PROBLEM DESCRIPTION. Extract all lines containing "recreates".

EXERCISE MATERIALS.
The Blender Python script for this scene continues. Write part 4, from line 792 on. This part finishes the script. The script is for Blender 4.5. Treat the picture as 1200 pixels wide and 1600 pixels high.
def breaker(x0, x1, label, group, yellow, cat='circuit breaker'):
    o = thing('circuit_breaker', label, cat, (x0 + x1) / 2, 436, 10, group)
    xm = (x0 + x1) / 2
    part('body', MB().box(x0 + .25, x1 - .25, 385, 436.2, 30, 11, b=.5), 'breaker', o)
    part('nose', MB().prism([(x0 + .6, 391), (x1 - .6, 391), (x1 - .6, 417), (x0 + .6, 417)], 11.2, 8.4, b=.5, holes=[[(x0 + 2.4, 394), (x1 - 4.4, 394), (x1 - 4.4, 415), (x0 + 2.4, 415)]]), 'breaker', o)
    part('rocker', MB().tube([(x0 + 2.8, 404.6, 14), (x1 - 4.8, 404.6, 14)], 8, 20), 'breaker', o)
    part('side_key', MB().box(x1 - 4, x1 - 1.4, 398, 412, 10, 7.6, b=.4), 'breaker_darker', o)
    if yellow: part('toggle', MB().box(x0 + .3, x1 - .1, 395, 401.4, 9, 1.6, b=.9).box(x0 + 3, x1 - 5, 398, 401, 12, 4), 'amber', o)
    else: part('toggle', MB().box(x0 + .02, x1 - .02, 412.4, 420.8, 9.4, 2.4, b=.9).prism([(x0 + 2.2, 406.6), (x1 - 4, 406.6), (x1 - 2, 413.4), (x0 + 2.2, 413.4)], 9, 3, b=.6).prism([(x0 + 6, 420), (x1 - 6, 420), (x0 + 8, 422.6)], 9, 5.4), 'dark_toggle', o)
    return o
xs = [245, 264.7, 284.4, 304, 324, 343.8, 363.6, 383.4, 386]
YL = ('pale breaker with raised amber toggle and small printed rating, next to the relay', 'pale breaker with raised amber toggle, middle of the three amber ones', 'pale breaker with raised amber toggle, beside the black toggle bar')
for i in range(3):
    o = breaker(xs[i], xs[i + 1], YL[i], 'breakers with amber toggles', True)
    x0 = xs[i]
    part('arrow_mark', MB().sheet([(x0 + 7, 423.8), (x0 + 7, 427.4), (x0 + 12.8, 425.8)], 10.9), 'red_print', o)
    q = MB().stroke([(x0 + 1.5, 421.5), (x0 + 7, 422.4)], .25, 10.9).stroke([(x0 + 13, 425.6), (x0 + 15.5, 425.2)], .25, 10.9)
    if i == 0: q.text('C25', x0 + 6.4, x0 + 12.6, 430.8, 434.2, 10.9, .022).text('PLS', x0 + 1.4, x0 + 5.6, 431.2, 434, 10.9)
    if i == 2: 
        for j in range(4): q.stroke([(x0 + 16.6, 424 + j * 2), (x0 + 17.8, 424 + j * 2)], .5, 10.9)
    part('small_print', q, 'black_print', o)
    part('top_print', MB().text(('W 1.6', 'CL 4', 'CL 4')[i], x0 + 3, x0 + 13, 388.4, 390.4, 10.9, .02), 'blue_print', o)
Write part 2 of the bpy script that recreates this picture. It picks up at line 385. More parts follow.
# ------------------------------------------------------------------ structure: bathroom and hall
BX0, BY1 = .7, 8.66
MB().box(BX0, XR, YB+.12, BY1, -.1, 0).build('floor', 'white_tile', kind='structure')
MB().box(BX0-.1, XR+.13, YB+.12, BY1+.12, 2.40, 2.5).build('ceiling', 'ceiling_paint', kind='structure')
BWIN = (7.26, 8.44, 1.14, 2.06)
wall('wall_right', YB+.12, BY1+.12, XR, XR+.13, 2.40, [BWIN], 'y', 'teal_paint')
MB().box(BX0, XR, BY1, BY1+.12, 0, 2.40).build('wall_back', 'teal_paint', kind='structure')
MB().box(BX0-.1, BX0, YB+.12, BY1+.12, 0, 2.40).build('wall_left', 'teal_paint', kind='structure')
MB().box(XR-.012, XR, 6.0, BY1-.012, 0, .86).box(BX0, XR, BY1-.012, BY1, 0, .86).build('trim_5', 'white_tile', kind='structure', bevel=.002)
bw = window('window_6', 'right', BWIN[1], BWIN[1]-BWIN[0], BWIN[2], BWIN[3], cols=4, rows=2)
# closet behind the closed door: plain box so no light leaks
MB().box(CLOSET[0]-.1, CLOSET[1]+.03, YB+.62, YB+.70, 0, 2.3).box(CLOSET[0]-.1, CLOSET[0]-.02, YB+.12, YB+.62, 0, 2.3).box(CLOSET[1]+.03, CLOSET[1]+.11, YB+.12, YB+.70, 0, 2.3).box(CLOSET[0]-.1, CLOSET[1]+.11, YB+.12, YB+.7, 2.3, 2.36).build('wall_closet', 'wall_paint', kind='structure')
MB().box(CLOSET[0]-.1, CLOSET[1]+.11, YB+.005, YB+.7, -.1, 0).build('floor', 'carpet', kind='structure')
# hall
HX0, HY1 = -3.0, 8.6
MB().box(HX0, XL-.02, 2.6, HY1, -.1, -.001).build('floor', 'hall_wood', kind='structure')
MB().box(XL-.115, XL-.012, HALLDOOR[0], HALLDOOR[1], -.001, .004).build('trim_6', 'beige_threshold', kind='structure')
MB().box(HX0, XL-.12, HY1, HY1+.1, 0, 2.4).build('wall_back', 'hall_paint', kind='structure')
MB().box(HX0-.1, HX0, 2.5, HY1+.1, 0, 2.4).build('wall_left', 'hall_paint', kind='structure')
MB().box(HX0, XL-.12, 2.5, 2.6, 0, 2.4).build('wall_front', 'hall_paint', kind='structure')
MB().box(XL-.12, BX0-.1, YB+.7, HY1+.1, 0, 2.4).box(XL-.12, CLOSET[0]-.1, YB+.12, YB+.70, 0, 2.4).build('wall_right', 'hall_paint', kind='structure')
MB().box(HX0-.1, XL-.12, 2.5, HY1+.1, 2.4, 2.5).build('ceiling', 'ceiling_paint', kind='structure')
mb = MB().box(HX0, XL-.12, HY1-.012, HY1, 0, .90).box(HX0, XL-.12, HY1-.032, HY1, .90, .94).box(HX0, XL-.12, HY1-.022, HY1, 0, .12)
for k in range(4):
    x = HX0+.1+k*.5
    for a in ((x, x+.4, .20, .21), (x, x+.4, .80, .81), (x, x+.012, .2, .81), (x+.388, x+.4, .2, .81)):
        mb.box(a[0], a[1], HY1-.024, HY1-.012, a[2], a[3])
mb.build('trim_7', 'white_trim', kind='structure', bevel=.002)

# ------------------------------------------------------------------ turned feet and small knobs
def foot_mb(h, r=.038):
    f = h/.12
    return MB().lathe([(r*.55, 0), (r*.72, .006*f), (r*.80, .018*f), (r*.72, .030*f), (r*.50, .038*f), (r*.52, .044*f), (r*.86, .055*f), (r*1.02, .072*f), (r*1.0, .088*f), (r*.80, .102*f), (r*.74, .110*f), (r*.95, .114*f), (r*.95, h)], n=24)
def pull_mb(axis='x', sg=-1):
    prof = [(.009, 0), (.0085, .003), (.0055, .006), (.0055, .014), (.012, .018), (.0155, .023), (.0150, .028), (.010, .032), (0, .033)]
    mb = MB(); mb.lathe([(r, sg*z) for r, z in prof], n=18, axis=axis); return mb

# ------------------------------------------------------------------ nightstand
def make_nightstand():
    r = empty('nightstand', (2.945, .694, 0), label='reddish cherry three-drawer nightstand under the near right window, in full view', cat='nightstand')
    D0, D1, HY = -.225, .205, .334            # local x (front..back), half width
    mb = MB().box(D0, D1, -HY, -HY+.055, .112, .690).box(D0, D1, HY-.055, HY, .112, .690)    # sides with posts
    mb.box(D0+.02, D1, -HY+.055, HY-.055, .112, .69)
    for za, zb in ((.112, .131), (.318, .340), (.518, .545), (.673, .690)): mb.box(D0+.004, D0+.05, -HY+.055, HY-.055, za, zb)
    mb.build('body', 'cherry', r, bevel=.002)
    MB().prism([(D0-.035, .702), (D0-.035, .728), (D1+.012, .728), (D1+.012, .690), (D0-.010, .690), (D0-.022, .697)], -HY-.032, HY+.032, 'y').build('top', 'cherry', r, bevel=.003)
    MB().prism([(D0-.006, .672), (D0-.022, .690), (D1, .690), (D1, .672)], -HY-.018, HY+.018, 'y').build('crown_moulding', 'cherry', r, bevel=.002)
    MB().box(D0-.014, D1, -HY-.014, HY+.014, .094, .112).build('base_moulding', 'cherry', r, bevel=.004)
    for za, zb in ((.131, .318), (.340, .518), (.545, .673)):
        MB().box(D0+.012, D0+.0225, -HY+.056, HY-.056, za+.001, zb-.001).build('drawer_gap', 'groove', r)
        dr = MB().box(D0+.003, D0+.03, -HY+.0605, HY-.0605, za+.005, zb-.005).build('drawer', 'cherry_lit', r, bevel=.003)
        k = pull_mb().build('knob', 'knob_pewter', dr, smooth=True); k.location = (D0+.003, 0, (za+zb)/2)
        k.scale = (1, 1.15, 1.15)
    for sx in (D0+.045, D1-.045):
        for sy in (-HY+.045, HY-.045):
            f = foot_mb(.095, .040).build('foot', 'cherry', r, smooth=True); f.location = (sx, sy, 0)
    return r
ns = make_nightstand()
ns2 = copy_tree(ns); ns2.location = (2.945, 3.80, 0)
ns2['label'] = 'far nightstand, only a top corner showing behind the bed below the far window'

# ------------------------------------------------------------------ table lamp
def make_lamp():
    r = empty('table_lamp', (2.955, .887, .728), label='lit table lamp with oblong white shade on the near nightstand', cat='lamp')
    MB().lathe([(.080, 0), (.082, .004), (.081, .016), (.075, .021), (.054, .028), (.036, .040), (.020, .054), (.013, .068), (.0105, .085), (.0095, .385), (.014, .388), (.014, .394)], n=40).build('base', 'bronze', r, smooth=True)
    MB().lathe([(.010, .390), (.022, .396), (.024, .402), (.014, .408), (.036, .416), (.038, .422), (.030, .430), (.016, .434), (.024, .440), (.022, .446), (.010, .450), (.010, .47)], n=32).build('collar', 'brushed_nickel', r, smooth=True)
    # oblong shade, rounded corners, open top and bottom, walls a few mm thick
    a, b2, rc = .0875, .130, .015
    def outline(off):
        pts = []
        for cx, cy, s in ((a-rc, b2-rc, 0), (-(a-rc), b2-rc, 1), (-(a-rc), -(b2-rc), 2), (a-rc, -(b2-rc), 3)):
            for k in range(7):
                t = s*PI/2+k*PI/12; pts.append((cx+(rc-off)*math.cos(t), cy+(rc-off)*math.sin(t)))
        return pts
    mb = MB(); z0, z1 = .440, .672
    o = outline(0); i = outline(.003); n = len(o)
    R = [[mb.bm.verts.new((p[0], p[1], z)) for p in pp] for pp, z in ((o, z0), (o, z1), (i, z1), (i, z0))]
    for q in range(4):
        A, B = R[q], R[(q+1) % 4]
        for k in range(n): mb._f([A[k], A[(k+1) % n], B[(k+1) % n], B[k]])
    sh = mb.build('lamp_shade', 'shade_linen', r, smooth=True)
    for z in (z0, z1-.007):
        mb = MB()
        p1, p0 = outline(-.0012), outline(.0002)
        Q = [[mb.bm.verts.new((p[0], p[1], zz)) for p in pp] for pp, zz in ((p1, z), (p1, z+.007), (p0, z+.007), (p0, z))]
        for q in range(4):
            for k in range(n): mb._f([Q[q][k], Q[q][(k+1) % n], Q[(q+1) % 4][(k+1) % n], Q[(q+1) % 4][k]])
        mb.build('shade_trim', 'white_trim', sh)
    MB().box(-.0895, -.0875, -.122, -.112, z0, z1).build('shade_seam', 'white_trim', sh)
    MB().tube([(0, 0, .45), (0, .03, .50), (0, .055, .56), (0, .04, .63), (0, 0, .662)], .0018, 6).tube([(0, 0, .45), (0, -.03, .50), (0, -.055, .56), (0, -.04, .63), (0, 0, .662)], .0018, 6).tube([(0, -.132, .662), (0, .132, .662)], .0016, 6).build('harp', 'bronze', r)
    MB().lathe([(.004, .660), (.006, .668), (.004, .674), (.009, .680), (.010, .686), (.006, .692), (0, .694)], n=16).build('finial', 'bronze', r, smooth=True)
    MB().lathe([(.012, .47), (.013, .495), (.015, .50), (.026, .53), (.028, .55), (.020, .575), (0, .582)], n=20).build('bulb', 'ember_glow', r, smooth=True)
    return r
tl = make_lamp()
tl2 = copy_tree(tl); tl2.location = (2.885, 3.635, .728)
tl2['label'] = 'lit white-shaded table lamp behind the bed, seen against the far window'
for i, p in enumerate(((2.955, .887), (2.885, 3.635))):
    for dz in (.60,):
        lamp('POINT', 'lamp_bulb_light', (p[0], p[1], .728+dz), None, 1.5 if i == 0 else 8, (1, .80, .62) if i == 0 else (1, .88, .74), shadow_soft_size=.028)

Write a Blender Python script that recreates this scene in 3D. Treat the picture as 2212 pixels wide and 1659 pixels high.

TASK RESPONSE.
Write part 2 of the bpy script that recreates this picture. It picks up at line 385. More parts follow.
Write a Blender Python script that recreates this scene in 3D. Treat the picture as 2212 pixels wide and 1659 pixels high.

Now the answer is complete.